Visual identity

The film is be told through shadow movement (of a live actor) against real and drawn architectural spaces, which accords the control of lighting and choice of shadow projection surfaces much importance. Shooting will be partly on location and partly on set.

We follow the protagonist, a nameless ‘She’, mainly through observation of her shadow. ‘She’ casts her shadow across the architecture of what appears to be her modernist home. Driven by a script derived from grammatically transformed user manuals (with instructions turned into reports), an uncannily enthusiastic voice off-screen relates her daily activities, lending the most mundane of them the thrill of a new experience. The voice relates only her interactions with devices and objects, which seems innocent enough, though suffused with cultural and psychological baggage. For example, there is a strong undercurrent of technological utopianism (reminiscent of the 1959 Nixon-Khrushchev Kitchen Debate). Meanwhile, the visual action reveals another story, also incorporating the devices she uses, but mysterious and darker in tone, involving other agents.

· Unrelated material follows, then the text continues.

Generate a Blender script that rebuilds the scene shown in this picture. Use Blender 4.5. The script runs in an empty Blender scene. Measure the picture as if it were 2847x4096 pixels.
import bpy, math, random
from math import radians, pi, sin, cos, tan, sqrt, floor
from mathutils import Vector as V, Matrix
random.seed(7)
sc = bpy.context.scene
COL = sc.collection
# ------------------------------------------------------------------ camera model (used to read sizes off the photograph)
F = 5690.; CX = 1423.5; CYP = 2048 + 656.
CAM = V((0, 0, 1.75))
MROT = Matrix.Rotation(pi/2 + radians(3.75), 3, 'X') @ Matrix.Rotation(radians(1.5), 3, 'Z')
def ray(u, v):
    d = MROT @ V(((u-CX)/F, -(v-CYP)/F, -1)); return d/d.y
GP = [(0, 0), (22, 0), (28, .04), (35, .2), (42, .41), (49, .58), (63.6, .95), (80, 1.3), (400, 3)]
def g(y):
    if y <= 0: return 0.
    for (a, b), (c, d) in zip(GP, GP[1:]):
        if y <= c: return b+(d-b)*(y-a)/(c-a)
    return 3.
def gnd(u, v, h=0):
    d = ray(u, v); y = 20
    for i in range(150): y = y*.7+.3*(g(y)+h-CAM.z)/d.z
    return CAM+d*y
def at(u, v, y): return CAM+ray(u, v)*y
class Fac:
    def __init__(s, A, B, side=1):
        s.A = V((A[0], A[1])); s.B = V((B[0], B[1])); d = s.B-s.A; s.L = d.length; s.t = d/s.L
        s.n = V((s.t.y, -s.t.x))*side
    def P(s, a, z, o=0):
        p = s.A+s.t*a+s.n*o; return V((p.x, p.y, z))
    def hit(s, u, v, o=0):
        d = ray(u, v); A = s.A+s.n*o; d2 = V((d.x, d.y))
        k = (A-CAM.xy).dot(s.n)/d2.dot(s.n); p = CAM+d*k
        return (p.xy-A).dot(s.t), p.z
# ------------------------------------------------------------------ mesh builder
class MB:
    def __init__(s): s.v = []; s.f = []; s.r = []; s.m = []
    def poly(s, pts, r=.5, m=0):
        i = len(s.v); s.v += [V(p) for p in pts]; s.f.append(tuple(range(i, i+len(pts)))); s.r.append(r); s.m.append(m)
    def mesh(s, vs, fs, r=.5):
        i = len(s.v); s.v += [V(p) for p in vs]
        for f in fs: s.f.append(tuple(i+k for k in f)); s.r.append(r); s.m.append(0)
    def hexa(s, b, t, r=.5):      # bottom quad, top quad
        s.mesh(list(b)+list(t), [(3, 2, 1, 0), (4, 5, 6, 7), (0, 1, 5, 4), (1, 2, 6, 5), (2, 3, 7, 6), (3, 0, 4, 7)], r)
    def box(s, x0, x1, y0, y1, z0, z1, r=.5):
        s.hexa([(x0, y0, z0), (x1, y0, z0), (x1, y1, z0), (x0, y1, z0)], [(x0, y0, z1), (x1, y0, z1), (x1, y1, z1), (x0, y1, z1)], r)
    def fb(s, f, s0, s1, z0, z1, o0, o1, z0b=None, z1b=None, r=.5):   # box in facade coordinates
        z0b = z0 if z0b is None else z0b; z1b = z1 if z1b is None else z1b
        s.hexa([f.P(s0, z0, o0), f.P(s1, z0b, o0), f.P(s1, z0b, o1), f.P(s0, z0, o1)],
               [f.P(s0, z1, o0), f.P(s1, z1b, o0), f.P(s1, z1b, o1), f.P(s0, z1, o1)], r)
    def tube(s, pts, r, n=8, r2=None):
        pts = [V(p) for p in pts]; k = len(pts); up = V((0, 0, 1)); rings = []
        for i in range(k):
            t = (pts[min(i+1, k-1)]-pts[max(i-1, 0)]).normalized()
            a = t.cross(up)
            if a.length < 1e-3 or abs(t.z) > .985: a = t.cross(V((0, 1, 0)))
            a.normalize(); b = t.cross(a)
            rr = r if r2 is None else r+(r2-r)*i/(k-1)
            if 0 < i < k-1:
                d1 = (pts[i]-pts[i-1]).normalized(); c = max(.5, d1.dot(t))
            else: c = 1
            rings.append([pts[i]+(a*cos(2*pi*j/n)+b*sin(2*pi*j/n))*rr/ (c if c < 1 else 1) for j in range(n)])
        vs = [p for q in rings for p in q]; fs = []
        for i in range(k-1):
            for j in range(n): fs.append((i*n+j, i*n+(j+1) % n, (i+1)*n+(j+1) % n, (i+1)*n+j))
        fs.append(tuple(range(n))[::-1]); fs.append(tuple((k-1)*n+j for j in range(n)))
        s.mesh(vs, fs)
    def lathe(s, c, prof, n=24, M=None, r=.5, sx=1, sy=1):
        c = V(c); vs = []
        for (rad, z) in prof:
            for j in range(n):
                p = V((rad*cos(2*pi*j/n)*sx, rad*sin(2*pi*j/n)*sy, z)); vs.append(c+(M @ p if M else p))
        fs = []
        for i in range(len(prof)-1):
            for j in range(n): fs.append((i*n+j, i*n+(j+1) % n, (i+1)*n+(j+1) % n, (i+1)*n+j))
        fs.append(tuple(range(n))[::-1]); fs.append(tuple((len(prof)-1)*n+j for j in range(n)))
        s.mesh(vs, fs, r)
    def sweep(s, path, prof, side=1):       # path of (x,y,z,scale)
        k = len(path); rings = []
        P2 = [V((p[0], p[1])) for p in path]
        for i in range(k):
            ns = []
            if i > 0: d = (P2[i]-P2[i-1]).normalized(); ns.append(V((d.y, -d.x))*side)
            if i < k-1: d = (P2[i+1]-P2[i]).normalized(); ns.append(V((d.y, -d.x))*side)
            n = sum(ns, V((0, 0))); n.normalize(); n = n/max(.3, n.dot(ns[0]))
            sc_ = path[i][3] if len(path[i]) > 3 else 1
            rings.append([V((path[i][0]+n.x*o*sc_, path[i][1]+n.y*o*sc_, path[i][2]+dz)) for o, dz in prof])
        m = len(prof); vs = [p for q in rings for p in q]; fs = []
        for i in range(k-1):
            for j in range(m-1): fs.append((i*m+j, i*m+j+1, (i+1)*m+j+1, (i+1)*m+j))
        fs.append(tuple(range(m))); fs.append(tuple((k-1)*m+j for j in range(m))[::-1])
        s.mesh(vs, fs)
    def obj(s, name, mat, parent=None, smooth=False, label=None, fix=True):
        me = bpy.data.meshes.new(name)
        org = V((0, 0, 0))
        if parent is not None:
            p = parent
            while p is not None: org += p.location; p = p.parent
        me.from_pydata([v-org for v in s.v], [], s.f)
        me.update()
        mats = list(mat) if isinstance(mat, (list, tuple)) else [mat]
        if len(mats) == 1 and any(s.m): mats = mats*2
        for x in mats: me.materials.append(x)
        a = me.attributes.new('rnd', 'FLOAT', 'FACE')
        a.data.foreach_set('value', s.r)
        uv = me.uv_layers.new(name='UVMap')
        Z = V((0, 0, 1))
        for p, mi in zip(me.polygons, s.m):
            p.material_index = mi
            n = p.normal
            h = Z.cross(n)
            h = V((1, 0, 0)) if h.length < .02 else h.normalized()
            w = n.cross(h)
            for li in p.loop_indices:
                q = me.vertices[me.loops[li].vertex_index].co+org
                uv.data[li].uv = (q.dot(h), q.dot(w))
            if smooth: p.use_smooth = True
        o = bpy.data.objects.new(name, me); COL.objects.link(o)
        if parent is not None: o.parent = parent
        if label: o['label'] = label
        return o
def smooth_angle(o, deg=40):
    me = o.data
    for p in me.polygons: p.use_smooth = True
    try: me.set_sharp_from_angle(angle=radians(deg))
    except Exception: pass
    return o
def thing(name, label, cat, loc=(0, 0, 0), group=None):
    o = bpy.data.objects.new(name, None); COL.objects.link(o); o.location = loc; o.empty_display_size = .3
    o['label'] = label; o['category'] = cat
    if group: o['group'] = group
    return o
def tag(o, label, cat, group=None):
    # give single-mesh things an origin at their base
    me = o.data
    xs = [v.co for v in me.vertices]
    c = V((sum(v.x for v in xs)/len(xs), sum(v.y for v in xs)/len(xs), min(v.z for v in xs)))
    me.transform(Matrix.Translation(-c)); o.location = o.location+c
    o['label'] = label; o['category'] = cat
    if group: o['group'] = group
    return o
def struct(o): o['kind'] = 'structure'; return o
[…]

We see her distorted shadow thrown in hard contrast over sparse rectilinear spaces and surfaces. The distorted self of the protagonist stands against the ‘absolutes’ and ‘undisputables’ of hardware, modernity, progress.

The mise-en-scène stylized through stark lighting, high contrast, and austere interiors lift the narrative out of a particular moment in time (just as the voice ranges over texts from the early 20th century up to the present day). Despite the superficial sunshine of her life, the atmosphere is moody, beguiling. We can’t quite trust anything we see, or hear. Aspects of a neo-expressionist visual style are developed into a true tech-noir, where the telos of the surrounding technologies, ostensibly our enablers and helpers, is anything but clear.

Example of the washing machine:
The Cold War’s ‘space race’ was the driving force behind technological developments and spin-offs that led to the boom in electric household appliances

Her machine’s computer brain had not one moving part, giving it the kind of reliability that put man on the moon.

It is telling that it’s always the woman doing the laundry, even in the age of man on the moon. Installation of the machine, and maintenance, is also the domain of men.

Installation hints for the man of the house.
Maintenance and repair of her machine was a job for an expert service man.